Ce 4 octobre, il était ici fait état de l’enquête de la fondation Jean-Jaurès selon laquelle LFI était un « parti plus dangereux pour la démocratie » que le RN. À l’aune des dernières sorties de la députée melenchoniste Danièle Obono, qui nous invite à « manger nos morts », voilà qui mérite analyse plus précise de cette enquête d’opinion.
Au premier chef, la conclusion qu’en tire Antoine Bristielle, directeur de l’Observatoire de l’opinion de cette même fondation : « Tout d’abord, lors du second tour de la présidentielle, l’écart de voix entre la candidate du Rassemblement national et Emmanuel Macron, qui était de huit millions de voix en 2017, s’est réduit à cinq millions en 2022. Mais ce sont peut-être les élections législatives qui ont constitué l’événement politique le plus symbolique : le RN a réalisé une véritable percée à l’Assemblée nationale en faisant élire 89 députés. »
Et le même de poursuivre : « Comme nous l’écrivions en 2021, cette dynamique électorale du RN se construit en tout premier lieu sur la stratégie de “dédiabolisation” et de “normalisation” enclenchée par Marine Le Pen au milieu des années 2010. » Ce qui n’est pas exactement une bonne nouvelle pour Antoine Bristielle : « Les données de notre dernière enquête viennent encore renforcer l’inquiétude à ce niveau : jamais le Rassemblement national n’a été aussi dédiabolisé dans l’opinion publique. » Fichtre !
Ainsi, en 2016, les 77 % des Français qui qualifiaient le RN de « mouvement d’extrême droite » ne sont aujourd’hui plus que 70 %. Idem pour son procès en « xénophobie », que n’instruisent plus que 52 % des sondés, contre 60 %, six ans auparavant. Quant au fait d’être un « danger pour la démocratie », le taux d’anxieux est désormais passé de 61 % à 54 %. Pas de quoi pavoiser pour Marine Le Pen, objectera-t-on. Mais d’autres chiffres viennent corroborer les craintes de la fondation Jean-Jaurès : « Le RN est toujours considéré comme un danger pour la démocratie chez les proches des partis centristes et de gauche. C’est cependant beaucoup moins vrai chez les proches des Républicains. Seulement 46 % des proches de LR considèrent le RN comme un parti dangereux pour la démocratie. Soit une baisse de quinze points en l’espace d’un an. »

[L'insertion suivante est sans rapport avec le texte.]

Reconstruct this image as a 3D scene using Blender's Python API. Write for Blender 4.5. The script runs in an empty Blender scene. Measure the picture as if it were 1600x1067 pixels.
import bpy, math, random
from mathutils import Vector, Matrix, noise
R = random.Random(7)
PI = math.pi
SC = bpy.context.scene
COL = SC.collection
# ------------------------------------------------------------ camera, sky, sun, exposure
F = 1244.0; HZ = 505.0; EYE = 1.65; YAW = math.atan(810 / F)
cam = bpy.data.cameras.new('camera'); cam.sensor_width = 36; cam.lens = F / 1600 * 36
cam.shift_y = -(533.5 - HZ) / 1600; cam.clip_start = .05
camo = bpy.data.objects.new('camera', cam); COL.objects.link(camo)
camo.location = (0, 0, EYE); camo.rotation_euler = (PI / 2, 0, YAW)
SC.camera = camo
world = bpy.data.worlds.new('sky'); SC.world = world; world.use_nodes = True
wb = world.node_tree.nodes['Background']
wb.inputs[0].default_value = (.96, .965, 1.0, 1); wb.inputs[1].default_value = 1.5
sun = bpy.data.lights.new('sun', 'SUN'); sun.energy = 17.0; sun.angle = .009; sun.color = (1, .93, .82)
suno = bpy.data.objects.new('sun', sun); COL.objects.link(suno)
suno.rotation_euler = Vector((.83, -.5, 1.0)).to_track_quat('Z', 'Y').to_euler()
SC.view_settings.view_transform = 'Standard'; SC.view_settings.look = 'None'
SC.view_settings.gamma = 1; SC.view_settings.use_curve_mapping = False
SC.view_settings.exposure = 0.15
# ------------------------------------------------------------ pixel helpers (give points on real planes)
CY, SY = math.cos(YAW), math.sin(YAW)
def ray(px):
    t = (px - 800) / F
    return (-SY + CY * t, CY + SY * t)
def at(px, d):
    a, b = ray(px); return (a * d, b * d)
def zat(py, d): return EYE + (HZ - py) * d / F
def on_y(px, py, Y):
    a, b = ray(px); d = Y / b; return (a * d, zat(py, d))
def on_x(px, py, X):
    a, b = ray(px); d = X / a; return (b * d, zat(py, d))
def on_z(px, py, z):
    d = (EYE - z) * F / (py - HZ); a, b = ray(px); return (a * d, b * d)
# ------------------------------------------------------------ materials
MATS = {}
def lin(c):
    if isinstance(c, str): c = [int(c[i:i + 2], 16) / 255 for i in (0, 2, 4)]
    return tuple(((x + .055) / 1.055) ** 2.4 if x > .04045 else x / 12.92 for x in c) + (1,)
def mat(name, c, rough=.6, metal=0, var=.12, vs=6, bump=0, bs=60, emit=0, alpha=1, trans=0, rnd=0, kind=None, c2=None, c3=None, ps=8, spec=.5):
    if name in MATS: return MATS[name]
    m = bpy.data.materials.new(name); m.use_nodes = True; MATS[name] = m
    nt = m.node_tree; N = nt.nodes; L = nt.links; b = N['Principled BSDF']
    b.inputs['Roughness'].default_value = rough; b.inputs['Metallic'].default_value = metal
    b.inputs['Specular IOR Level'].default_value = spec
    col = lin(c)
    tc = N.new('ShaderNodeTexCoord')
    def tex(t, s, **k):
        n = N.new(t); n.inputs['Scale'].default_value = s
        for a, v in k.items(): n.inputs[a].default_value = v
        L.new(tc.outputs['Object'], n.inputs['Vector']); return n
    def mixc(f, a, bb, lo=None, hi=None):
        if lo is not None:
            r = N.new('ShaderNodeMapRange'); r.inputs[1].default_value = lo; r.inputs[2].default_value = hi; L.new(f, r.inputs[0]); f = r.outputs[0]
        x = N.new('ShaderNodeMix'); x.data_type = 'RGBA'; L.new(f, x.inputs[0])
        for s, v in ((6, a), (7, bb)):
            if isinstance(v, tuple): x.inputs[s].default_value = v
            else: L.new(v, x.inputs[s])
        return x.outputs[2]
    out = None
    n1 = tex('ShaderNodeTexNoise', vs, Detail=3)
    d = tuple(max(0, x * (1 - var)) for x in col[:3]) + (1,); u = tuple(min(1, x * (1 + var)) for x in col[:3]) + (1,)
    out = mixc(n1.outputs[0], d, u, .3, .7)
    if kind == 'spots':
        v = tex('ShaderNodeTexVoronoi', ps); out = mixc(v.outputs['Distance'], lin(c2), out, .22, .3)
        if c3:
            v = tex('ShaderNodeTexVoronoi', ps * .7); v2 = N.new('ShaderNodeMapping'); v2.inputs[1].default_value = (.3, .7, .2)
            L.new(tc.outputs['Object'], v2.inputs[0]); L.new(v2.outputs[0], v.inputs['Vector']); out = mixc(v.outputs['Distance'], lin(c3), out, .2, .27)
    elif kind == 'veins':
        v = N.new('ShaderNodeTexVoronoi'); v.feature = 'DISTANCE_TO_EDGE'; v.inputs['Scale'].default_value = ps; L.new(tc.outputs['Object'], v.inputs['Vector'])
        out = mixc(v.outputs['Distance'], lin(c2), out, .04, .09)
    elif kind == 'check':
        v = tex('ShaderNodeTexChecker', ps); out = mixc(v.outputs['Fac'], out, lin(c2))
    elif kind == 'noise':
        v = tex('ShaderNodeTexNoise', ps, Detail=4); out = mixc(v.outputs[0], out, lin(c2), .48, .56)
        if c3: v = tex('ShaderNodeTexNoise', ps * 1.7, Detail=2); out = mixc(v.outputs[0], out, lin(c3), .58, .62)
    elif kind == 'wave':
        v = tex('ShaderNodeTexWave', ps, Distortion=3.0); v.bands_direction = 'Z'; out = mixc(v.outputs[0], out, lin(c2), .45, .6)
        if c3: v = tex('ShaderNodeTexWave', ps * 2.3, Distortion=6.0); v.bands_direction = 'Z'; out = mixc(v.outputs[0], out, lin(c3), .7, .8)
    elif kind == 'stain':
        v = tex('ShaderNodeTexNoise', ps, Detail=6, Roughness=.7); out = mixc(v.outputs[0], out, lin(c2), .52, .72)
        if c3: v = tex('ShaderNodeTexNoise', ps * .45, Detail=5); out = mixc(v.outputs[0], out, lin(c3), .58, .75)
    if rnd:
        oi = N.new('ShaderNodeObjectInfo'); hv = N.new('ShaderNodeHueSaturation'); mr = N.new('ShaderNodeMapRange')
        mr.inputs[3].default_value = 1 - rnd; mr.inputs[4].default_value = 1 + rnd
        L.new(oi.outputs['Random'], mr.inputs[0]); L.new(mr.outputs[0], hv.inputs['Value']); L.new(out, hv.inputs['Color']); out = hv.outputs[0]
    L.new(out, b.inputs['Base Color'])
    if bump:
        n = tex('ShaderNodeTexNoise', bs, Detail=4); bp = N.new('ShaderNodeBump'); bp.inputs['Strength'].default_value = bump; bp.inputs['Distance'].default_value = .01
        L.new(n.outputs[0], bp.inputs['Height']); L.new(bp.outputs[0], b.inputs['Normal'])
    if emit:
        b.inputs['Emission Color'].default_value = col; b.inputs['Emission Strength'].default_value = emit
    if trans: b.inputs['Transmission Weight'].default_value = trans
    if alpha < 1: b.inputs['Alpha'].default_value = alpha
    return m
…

À rebours, 57 % des Français jugent La France insoumise plus « dangereuse » pour cette même démocratie. Et là où le temps se couvre, c’est quand ce sondage révèle que 39 % des Français estiment désormais que le Rassemblement national est « un parti capable de gouverner le pays », contre à peine plus de 20 % il y a seulement six ans. En revanche, seuls 38 % pensent que le Parti socialiste pourrait en faire de même ; taux de confiance qui chute à 26 % pour LFI et 21 % pour EELV. Comme quoi les mouvements politiques faisant partie de ce « cercle de la raison » si cher à Alain Minc ont de quoi se faire du mouron.
D’où la conclusion de la fondation Jean-Jaurès : « À ce niveau, les données de notre dernière enquête sont particulièrement préoccupantes : d’un côté, les différents stigmates associés au Rassemblement national ont considérablement baissé et, d’un autre côté, les jugements positifs ont largement augmenté. »
Cet état de fait est-il seulement à mettre au crédit de Marine Le Pen ? Rien n’est moins sûr, sachant que cette entreprise de dédiabolisation – changement de nom du parti y compris -, fait peu connu, a été enclenchée par son père au lendemain d’une autre élection présidentielle, celle de 2002, tel que confirmé par Louis Aliot, candidat à la présidence de ce mouvement contre Jordan Bardella, lors d’un entretien accordé à France Culture, ce samedi 1er octobre.
Dans le même temps, La France insoumise, lancée dans une course à la radicalisation, n’a pas été pour rien dans la reconnaissance tardive du mouvement lepéniste. Pour résumer, avant de nous inviter à « manger nos morts », Danièle Obono serait sûrement mieux inspirée de tourner sept fois sa langue dans sa bouche avant de proférer de telles inepties. Tout comme une Sandrine Rousseau le serait tout autant, plutôt que de stigmatiser la viande rouge cuite au barbecue, alors que tant de Français en sont réduits à cuisiner du jambon-coquillettes afin de nourrir leurs enfants. Ou de l’art de vouloir gouverner sans, et surtout, contre le peuple. Ce dernier semble de moins en moins s’y tromper.